In turn the Callaway interview is too short — she raises questions to Matabane about African-coloured social relations (to use the unfortunate terminology that apartheid left us) – and he wastes what could have been an interesting encounter with Qunta. She is almost a too perfect stereotype of the nouveau-riche black professional class or the children of the ruling political elite.
A single, haunting moment midway through the film, while silent, says more of the interviews. A middle-aged black woman whose son has been murdered (it is not clear why and by whom) gets a ride in the taxi to her son’s grave without speaking to Matabane. However with this and a few other exceptions, one gets a feeling that rather than a ride through South Africa, the film is really a ride through Matabane’s address book. Worse, in many cases, the characters seem to be playing out a range of South African stereotypes. As a result, except for interviews with the Mokakas (and the middle-aged mother) there is little surprising in the film.

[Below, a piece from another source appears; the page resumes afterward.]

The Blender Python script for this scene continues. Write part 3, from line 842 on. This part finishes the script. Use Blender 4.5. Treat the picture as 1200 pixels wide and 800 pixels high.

At the start, Matabane invokes a saying from his childhood, “The best way to understand the world is by going on a journey.” I am sad to say that I at least did not gain much understanding from his travels. Instead, the focus is all over the place and at the end one is none the wiser about what is going in Matabane’s beautiful country or happening to its ordinary people.
* This is an edited version of an article that appeared in Safundi: Journal of South African and American Comparative Studies, Issue 17, January 2005. Reprinted with kind permission.